» Given exercise: Set out each line from the following listing that includes the word "scene".

** Begin **

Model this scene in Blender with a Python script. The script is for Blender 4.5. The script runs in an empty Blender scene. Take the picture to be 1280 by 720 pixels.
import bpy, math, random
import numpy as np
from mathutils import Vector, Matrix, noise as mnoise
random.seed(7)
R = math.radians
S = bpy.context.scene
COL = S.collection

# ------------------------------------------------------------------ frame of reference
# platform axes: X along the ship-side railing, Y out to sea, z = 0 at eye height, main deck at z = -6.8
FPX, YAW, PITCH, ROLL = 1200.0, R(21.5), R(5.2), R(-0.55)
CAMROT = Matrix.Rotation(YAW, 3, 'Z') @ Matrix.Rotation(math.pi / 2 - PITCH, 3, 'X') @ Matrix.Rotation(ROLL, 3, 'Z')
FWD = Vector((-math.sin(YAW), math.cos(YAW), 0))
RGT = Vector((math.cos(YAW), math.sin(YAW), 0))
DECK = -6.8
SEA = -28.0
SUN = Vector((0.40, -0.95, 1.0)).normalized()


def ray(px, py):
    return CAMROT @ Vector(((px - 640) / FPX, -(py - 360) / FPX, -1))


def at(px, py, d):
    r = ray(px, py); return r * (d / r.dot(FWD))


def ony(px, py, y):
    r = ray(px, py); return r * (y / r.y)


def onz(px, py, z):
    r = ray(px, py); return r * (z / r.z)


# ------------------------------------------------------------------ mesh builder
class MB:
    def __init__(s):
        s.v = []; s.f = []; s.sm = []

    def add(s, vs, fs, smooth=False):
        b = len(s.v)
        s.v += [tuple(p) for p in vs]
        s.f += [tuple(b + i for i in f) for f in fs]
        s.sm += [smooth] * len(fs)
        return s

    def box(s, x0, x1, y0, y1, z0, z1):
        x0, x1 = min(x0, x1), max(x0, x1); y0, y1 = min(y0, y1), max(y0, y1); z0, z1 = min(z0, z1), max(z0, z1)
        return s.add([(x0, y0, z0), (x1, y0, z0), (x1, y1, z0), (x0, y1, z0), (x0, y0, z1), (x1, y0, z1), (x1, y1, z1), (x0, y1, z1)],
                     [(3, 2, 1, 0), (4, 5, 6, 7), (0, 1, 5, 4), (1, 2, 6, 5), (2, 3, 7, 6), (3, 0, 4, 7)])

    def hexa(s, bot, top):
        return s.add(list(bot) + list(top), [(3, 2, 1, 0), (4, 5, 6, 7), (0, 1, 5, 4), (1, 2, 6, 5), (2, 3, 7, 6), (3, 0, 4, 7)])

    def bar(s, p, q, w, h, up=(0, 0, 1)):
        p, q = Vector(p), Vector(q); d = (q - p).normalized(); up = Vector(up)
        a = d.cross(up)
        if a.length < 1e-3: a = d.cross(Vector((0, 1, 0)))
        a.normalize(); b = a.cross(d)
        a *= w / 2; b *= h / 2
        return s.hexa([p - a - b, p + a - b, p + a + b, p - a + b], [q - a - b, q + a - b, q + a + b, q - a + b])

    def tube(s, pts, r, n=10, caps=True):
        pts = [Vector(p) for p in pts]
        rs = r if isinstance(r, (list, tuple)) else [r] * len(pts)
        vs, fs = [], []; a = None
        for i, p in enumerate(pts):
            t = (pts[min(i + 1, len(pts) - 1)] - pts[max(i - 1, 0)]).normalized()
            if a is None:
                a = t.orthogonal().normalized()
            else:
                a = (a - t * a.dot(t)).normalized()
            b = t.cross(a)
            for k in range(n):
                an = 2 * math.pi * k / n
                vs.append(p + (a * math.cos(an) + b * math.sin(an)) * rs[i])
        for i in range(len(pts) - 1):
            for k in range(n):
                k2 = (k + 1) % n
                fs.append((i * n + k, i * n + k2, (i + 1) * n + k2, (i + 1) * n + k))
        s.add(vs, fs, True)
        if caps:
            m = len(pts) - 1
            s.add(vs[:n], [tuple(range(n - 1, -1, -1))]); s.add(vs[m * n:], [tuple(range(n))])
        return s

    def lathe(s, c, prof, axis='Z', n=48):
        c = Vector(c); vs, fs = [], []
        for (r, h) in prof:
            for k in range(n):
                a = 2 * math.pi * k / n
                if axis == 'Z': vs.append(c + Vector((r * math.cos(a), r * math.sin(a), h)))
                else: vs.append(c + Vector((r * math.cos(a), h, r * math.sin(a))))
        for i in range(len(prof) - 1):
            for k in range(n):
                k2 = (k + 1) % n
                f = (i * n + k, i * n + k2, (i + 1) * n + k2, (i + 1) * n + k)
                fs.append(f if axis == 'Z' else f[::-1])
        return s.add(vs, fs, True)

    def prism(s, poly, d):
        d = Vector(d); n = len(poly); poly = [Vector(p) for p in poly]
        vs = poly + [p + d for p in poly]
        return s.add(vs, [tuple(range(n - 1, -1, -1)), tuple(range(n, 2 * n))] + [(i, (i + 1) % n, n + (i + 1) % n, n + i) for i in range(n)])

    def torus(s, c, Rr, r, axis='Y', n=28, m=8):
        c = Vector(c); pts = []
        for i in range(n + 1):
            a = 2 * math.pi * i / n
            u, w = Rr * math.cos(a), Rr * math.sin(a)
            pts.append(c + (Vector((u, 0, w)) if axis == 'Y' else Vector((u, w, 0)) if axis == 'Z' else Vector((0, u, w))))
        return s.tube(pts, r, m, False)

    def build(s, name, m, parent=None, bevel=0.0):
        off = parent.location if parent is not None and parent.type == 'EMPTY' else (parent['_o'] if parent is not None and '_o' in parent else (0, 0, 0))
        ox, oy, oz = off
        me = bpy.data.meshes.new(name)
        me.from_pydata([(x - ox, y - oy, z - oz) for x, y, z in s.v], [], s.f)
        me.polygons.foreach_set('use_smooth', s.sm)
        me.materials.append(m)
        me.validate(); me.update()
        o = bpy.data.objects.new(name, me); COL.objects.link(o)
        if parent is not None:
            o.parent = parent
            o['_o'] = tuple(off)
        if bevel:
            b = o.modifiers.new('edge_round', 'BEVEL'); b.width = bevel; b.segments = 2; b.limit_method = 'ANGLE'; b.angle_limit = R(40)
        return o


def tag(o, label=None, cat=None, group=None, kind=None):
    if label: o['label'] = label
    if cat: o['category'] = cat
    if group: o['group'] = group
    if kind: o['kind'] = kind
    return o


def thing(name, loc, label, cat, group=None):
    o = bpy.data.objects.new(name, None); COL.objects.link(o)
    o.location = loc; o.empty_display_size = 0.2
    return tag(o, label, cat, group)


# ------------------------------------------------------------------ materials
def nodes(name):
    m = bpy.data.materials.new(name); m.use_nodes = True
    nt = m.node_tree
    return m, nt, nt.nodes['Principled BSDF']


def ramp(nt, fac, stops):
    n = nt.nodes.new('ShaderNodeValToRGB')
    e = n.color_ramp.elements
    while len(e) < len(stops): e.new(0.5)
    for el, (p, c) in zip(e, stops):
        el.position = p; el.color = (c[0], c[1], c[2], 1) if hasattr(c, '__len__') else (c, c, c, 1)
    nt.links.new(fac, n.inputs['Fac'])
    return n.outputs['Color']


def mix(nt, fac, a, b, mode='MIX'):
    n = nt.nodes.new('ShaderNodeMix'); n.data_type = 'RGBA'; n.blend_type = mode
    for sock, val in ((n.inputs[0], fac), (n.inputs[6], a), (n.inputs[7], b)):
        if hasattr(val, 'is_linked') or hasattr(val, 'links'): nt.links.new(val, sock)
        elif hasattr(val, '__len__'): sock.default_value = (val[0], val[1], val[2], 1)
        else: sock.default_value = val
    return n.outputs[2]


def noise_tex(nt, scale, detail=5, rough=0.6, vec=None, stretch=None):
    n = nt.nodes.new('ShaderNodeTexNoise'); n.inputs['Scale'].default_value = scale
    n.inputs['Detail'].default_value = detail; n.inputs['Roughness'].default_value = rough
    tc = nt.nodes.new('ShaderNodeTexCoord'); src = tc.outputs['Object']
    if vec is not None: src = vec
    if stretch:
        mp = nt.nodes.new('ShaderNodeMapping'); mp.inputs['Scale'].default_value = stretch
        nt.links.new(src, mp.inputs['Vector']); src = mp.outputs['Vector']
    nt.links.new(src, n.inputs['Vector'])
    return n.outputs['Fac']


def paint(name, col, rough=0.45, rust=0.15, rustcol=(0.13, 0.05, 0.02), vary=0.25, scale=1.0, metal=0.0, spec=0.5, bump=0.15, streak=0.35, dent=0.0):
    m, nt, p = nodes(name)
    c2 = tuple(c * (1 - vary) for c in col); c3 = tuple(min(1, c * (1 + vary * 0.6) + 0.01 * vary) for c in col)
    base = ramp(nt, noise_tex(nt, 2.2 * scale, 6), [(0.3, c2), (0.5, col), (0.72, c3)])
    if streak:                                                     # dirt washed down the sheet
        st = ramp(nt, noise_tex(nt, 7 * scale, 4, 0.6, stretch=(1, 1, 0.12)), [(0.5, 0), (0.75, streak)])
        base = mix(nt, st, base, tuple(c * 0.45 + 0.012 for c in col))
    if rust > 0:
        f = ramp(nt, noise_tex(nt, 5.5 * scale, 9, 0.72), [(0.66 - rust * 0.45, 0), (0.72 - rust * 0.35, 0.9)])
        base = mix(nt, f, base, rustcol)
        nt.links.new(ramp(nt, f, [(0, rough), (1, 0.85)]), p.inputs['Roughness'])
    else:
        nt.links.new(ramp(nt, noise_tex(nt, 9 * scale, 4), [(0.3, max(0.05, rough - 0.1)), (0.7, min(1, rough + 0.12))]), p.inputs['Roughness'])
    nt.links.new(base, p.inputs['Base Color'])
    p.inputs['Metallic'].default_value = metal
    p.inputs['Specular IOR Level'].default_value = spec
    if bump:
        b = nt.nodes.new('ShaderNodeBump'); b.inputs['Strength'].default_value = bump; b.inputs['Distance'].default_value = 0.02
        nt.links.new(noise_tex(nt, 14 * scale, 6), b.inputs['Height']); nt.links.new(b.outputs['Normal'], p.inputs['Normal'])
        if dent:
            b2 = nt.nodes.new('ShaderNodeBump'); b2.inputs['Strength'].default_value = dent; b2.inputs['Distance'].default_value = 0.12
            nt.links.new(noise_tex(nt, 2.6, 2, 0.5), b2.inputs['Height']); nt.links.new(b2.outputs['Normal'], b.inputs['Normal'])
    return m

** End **

» Correct result:
Model this scene in Blender with a Python script. The script is for Blender 4.5. The script runs in an empty Blender scene. Take the picture to be 1280 by 720 pixels.
S = bpy.context.scene